March, 2017

CLHIA Supports the Government’s Efforts to Make Financial Literacy a Priority for Canadians

by: Leah Littlepage, CLHIA
CLHIA

There is a growing awareness of the importance of collaboration to strengthen the financial literacy of all Canadians. The federal government through the Financial Literacy Leader, Jane Rooney is continuing its implementation of the National Strategy on Financial Literacy – Count me in Canada. As part of a collaborative approach, the Financial Literacy Leader has appointed the second National Steering Committee for Financial Literacy. This committee, whose membership is composed of both public and private sector representative, serves to support the work of Canada’s Financial Literacy Leader. Committee members help to identify ways to equip Canadians with the tools needed to successfully manage their money, control debt, plan for their future and guard against fraud or financial abuse.

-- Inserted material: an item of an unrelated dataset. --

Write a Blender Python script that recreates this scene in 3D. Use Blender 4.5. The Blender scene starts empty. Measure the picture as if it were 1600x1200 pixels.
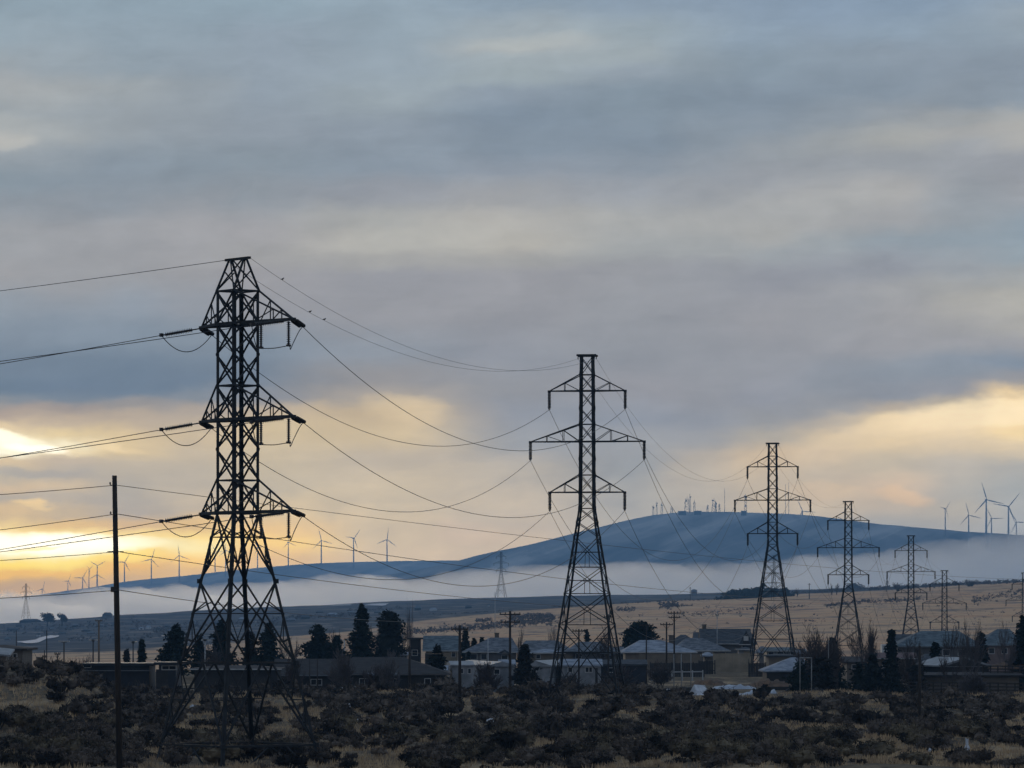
import bpy, math, random
import numpy as np
from mathutils import Vector, Matrix, noise as mnoise
R = math.radians
random.seed(7)
SC = bpy.context.scene
COL = SC.collection

# ---------------------------------------------------------------- camera, sky, sun, exposure
F = 6786.0            # focal length in pixels of a 1600 px wide frame
HOR = 960.0           # row of the level horizon in that frame
cam_d = bpy.data.cameras.new('camera'); cam = bpy.data.objects.new('camera', cam_d); COL.objects.link(cam)
cam_d.sensor_width = 36.0; cam_d.lens = F / 1600 * 36.0; cam_d.shift_y = (HOR - 600) / 1600
cam_d.clip_start = 0.5; cam_d.clip_end = 120000
cam.location = (0, 0, 0); cam.rotation_euler = (R(90), 0, 0)
SC.camera = cam
SC.view_settings.view_transform = 'Standard'; SC.view_settings.look = 'None'
SC.view_settings.exposure = 0.0; SC.view_settings.gamma = 1.0; SC.view_settings.use_curve_mapping = False
SC.cycles.use_denoising = True
SC.cycles.max_bounces = 16; SC.cycles.diffuse_bounces = 3; SC.cycles.volume_bounces = 12
SC.cycles.sample_clamp_indirect = 4

HAZE_DENSITY = 8.0e-5
HAZE_FAR, HAZE_TOP = 17000.0, 350.0
HAZE_L = (0.075, 0.150, 0.270)      # what a very deep layer of that haze looks like

def lin(c):
    return tuple(((v/255)/12.92 if v/255 <= 0.04045 else ((v/255+0.055)/1.055)**2.4) for v in c)

SKY = {
 0:[(0,(143,162,175)),(60,(146,163,175)),(105,(155,166,174)),(140,(164,170,174)),(175,(155,165,172)),(200,(168,174,176)),(220,(180,182,180)),(245,(150,160,168)),(280,(134,149,161)),(320,(140,150,160)),(370,(155,160,166)),(430,(155,158,163)),(480,(142,154,166)),(530,(128,144,160)),(575,(112,131,150)),(605,(106,127,147)),(625,(130,140,150)),(650,(172,160,152)),(670,(225,205,170)),(690,(255,245,215)),(712,(255,250,225)),(725,(215,195,165)),(745,(182,176,165)),(765,(205,185,160)),(780,(180,172,162)),(800,(215,190,155)),(835,(255,225,160)),(850,(255,250,225)),(868,(255,240,190)),(880,(255,225,130)),(895,(235,190,125)),(915,(190,165,145))],
 200:[(0,(143,162,176)),(60,(146,163,176)),(110,(145,160,172)),(140,(155,164,170)),(170,(150,160,168)),(210,(148,158,166)),(260,(134,148,161)),(310,(138,149,160)),(360,(155,159,165)),(420,(152,156,162)),(480,(140,152,165)),(530,(128,144,160)),(580,(108,128,148)),(610,(110,130,150)),(632,(150,150,152)),(655,(180,168,155)),(690,(215,195,160)),(708,(215,195,160)),(730,(190,180,165)),(760,(178,173,165)),(800,(182,174,165)),(822,(215,185,150)),(838,(255,225,160)),(855,(255,250,215)),(872,(255,225,140)),(890,(235,190,130)),(905,(205,175,145)),(940,(180,165,150))],
 400:[(0,(144,164,178)),(60,(143,158,172)),(130,(143,157,170)),(200,(141,153,165)),(260,(134,148,160)),(310,(140,150,160)),(360,(158,160,165)),(400,(160,162,165)),(430,(152,154,160)),(490,(148,152,160)),(540,(125,141,157)),(590,(115,132,150)),(615,(135,142,152)),(640,(185,172,155)),(670,(205,188,158)),(700,(200,186,162)),(760,(192,182,165)),(800,(205,188,162)),(830,(235,200,150)),(850,(250,212,145)),(875,(225,190,150)),(900,(200,178,155)),(940,(185,170,155))],
 600:[(0,(146,164,178)),(50,(148,165,178)),(100,(148,163,175)),(150,(150,163,172)),(200,(140,153,166)),(265,(134,148,162)),(305,(145,152,162)),(345,(165,168,168)),(375,(174,174,170)),(405,(160,162,163)),(430,(148,152,160)),(500,(148,152,160)),(550,(140,150,162)),(590,(145,147,152)),(620,(165,160,155)),(645,(200,182,155)),(680,(205,188,160)),(720,(190,180,166)),(780,(196,184,166)),(830,(202,187,166)),(870,(205,188,168)),(940,(195,180,165))],
 800:[(0,(140,158,174)),(45,(158,170,178)),(68,(172,178,180)),(90,(158,170,177)),(120,(155,168,175)),(145,(138,152,166)),(175,(128,144,160)),(230,(130,145,160)),(270,(140,151,164)),(310,(158,162,167)),(350,(176,176,173)),(375,(178,176,170)),(400,(160,162,163)),(425,(150,153,160)),(500,(148,152,160)),(560,(142,149,160)),(610,(145,150,158)),(650,(140,148,160)),(690,(150,156,164)),(740,(180,174,166)),(800,(190,180,168)),(850,(198,183,168)),(940,(190,178,165))],
 1000:[(0,(140,158,176)),(50,(152,167,177)),(90,(158,170,177)),(115,(145,158,170)),(150,(130,146,160)),(220,(128,143,158)),(260,(138,150,163)),(300,(150,157,166)),(345,(168,171,172)),(380,(160,165,168)),(420,(150,154,161)),(480,(146,151,159)),(540,(144,150,159)),(610,(146,150,159)),(660,(142,151,164)),(720,(152,158,164)),(780,(165,166,166)),(830,(172,170,167)),(940,(175,170,165))],
 1200:[(0,(138,157,177)),(60,(142,160,177)),(100,(134,150,164)),(150,(130,145,160)),(200,(135,148,161)),(235,(148,156,164)),(280,(150,156,164)),(330,(163,166,168)),(360,(168,170,170)),(395,(155,162,168)),(430,(145,150,160)),(500,(152,155,162)),(560,(146,151,160)),(620,(143,149,160)),(655,(148,152,158)),(685,(175,170,162)),(715,(200,182,160)),(760,(190,178,163)),(800,(192,180,165)),(850,(175,172,168)),(940,(175,170,165))],
 1400:[(0,(137,157,178)),(60,(140,158,175)),(95,(138,152,166)),(140,(132,146,160)),(180,(145,154,163)),(225,(164,167,167)),(260,(152,158,165)),(310,(168,169,170)),(345,(160,163,167)),(375,(146,158,168)),(420,(146,152,162)),(455,(158,161,165)),(500,(156,158,163)),(550,(152,155,162)),(585,(138,148,160)),(620,(140,147,158)),(645,(180,170,158)),(670,(218,198,165)),(700,(218,198,168)),(730,(190,180,165)),(765,(200,182,165)),(785,(190,178,165)),(815,(168,168,167)),(850,(165,166,168)),(940,(170,168,166))],
 1600:[(0,(142,160,178)),(30,(152,166,178)),(60,(146,160,172)),(110,(138,151,165)),(160,(136,149,162)),(190,(165,167,167)),(225,(168,169,168)),(260,(152,157,165)),(310,(156,160,167)),(355,(140,156,169)),(400,(146,160,170)),(430,(160,165,168)),(470,(172,172,168)),(510,(170,170,168)),(540,(155,158,164)),(575,(130,144,160)),(600,(145,148,155)),(620,(225,200,160)),(645,(250,222,175)),(680,(240,215,170)),(710,(215,198,172)),(735,(170,170,168)),(770,(160,165,168)),(820,(162,167,172)),(860,(165,168,172)),(940,(170,170,170))],
}
def _between(a, b, low):
    rows_ = sorted({r for r, _ in SKY[a] if r < 590} | {r for r, _ in SKY[b] if r < 590})[::2]
    at = lambda c, r: tuple(float(np.interp(r, [q[0] for q in SKY[c]], [q[1][i] for q in SKY[c]])) for i in range(3))
    return [(r, tuple((p+q)/2 for p, q in zip(at(a, r), at(b, r)))) for r in rows_]+low
_mid = {
 100:_between(0,200,[(600,(106,126,147)),(622,(118,134,150)),(640,(160,153,150)),(662,(188,174,158)),(684,(225,205,165)),(700,(250,238,205)),(712,(240,222,185)),(724,(195,182,166)),(742,(178,172,164)),(762,(205,188,165)),(778,(182,174,164)),(800,(200,182,158)),(822,(225,192,145)),(836,(255,228,165)),(850,(255,252,230)),(866,(255,246,205)),(880,(255,228,140)),(893,(236,192,128)),(910,(196,168,145))]),
 300:_between(200,400,[(600,(110,129,149)),(620,(126,138,151)),(642,(168,160,153)),(680,(200,184,160)),(705,(192,180,162)),(740,(184,176,164)),(790,(192,180,164)),(822,(225,192,145)),(842,(255,225,155)),(858,(255,235,175)),(876,(250,208,140)),(895,(215,182,145)),(940,(182,168,152))]),
 1100:_between(1000,1200,[(620,(144,149,158)),(660,(143,150,161)),(688,(150,154,160)),(712,(176,170,163)),(745,(180,174,166)),(790,(178,173,166)),(830,(172,170,167)),(940,(175,170,165))]),
 1300:_between(1200,1400,[(605,(140,148,159)),(640,(145,150,158)),(662,(180,172,162)),(690,(212,194,168)),(715,(205,188,166)),(745,(190,179,165)),(775,(196,181,164)),(800,(192,181,167)),(830,(172,171,168)),(940,(172,170,166))]),
 1500:_between(1400,1600,[(590,(134,145,158)),(612,(142,147,157)),(632,(185,175,160)),(652,(236,214,178)),(680,(232,211,178)),(705,(214,197,172)),(735,(180,175,168)),(770,(172,171,168)),(800,(176,172,166)),(840,(163,166,169)),(940,(170,169,168))]),
}
SKY.update(_mid)
def air_T(row):
    s = max((HOR - row) / F, 1e-4)
    return math.exp(-HAZE_DENSITY * min(HAZE_FAR, HAZE_TOP / s))
def behind_air(row, rgb):
    """radiance the cloud needs so that it shows as rgb after the haze in front of it"""
    T = air_T(row); c = lin(rgb)
    return tuple(max(0.02, (c[i] - HAZE_L[i]*(1-T)) / T) for i in range(3))

class Nodes:
    def __init__(s, tree): s.t = tree; s.n = tree.nodes; s.l = tree.links
    def new(s, typ, **kw):
        n = s.n.new(typ)
        for k, v in kw.items(): setattr(n, k, v)
        return n
    def link(s, a, b): s.l.new(a, b)
    def _in(s, sock, v):
        if isinstance(v, bpy.types.NodeSocket): s.l.new(v, sock)
        elif v is not None: sock.default_value = v
    def math(s, op, a, b=None, c=None, clamp=False):
        n = s.new('ShaderNodeMath', operation=op, use_clamp=clamp)
        s._in(n.inputs[0], a)
        if b is not None: s._in(n.inputs[1], b)
        if c is not None: s._in(n.inputs[2], c)
        return n.outputs[0]
    def comb(s, x, y, z):
        n = s.new('ShaderNodeCombineXYZ')
        for i, v in enumerate((x, y, z)): s._in(n.inputs[i], v)
        return n.outputs[0]
    def rng(s, v, a, b, c=0.0, d=1.0, smooth=True):
        n = s.new('ShaderNodeMapRange', interpolation_type='SMOOTHSTEP' if smooth else 'LINEAR')
        s._in(n.inputs[0], v)
        for i, q in enumerate((a, b, c, d)): s._in(n.inputs[i+1], q)
        return n.outputs[0]
    def noise(s, vec, scale=1.0, detail=4.0, rough=0.55, dist=0.0):
        n = s.new('ShaderNodeTexNoise')
        if vec is not None: s._in(n.inputs['Vector'], vec)
        n.inputs['Scale'].default_value = scale; n.inputs['Detail'].default_value = detail
        n.inputs['Roughness'].default_value = rough; n.inputs['Distortion'].default_value = dist
        return n.outputs[0]
    def mix(s, fac, a, b, blend='MIX'):
        n = s.new('ShaderNodeMix', data_type='RGBA', blend_type=blend, clamp_factor=True)
        s._in(n.inputs[0], fac)
        for k, v in ((6, a), (7, b)):
            if isinstance(v, tuple) and len(v) == 3: v = (*v, 1)
            s._in(n.inputs[k], v)
        return n.outputs[2]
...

As a member of the National Steering Committee, the CLHIA is responsible for developing a financial literacy plan for the insurance sector and for ensuring that Canadians understand the myriad financial resources available to them, including insurance.

There is a growing body of research that suggests that smarter, more targeted financial literacy interventions will be of the most benefit to Canadians. These interventions should focus less on just imparting knowledge and more on driving sustainable behavioral change.

It is generally low-income Canadians that are the most vulnerable to financial instability so having a better understanding of the challenges they face and the factors that affect their financial decisions is vital not only to better tailor financial literacy programs, but also to grow Canada’s middle class. Other groups that could benefit from specific programs include newcomers to Canada, seniors and youth. Studying which interventions have proven to be the most effective, for who and why can help ensure that financial literacy programs have the desired effect.

Developing and implementing tailored programs are only part of the challenge. There is also the need to ensure that these programs are effective and that the results of the financial interventions are sustainable over the long-term.

The National Steering Committee will be focusing on ways to address the specific needs of Canadians by developing and promoting financial literacy programs that are specifically designed for various social/economic positions. The Committee will promote research that examines the factors that contribute to financial decision making as well as the best timing to make financial literacy interventions. This includes a focus on behavioral science and the role that peer support can have on the financial decisions that people make.

The CLHIA will be working with other members of the National Steering Committee to deliver on this program of work. As part of this process, the Clear Communicator Newsletter will contain articles relevant to the four priorities areas identified under the National Research Plan of the Committee. The articles will examine ways to promote sound financial practices relating to the following four themes:

    1. Budgeting: One third of Canadians struggle to make ends meet, but between the ages of 35 and 44, this number rises to 42 percent. That is a significant portion of the Canadian population that is financially constrained. When times are difficult, many Canadian rely on credit rather than their savings to make ends meet. Proper budgeting skills can help Canadians prepare for their future, and protect themselves during times of financial uncertainly. Unfortunately, less than half of Canadians maintain a household budget, despite the benefits of budgeting. Many consumers have indicated that one of the biggest barriers to budgeting is knowing where to start.

    2. Paying Down Debt: Canada’s debt-to-disposable income ratio is one of the highest in the world and is only increasing as time goes by. Within Canada, individuals with the highest levels of debt tend to be under the age of 45, are in lower income brackets, and are less likely to have post-secondary education. Unfortunately, the number of Canadian seniors with debt is also increasing with 19 percent of retirees continuing to pay into their mortgage and 15 percent of retirees carrying a balance on their credit cards.

    3. Building Savings: The rise of household debt in Canada has coincided with a decline in personal savings. In 1982, the personal savings rate was almost 20 percent, but in 2016 this had dropped steeply to under 5 percent of disposable income. According to recent studies, 56 percent of Canadians have less than $10,000 in liquid savings for emergencies, with 44 percent having under $5,000 and 21 percent with less than $1000. Unexpected expenses are common and the growing trend of decreased savings in Canada leaves a significant portion of the population vulnerable during times of financial disruption and ill prepared for unexpected costs.

    4. Increasing Complexity and Availability of Financial Products and Services: There has been significant innovation in the financial services sector in recent years leading to an increase in the complexity and diversity of available financial products. Disruptive technologies in the financial sector can be confusing for consumers who are trying to identify the best products to suit their individual needs. Many consumers also do not know where to turn for a trusted source of advice when looking to purchase financial products in an increasingly complex market.

Over the upcoming year, the CLHIA will work with the National Steering Committee on Financial Literacy to identify ways to help consumers better plan for their futures and make more informed decisions on their financial needs.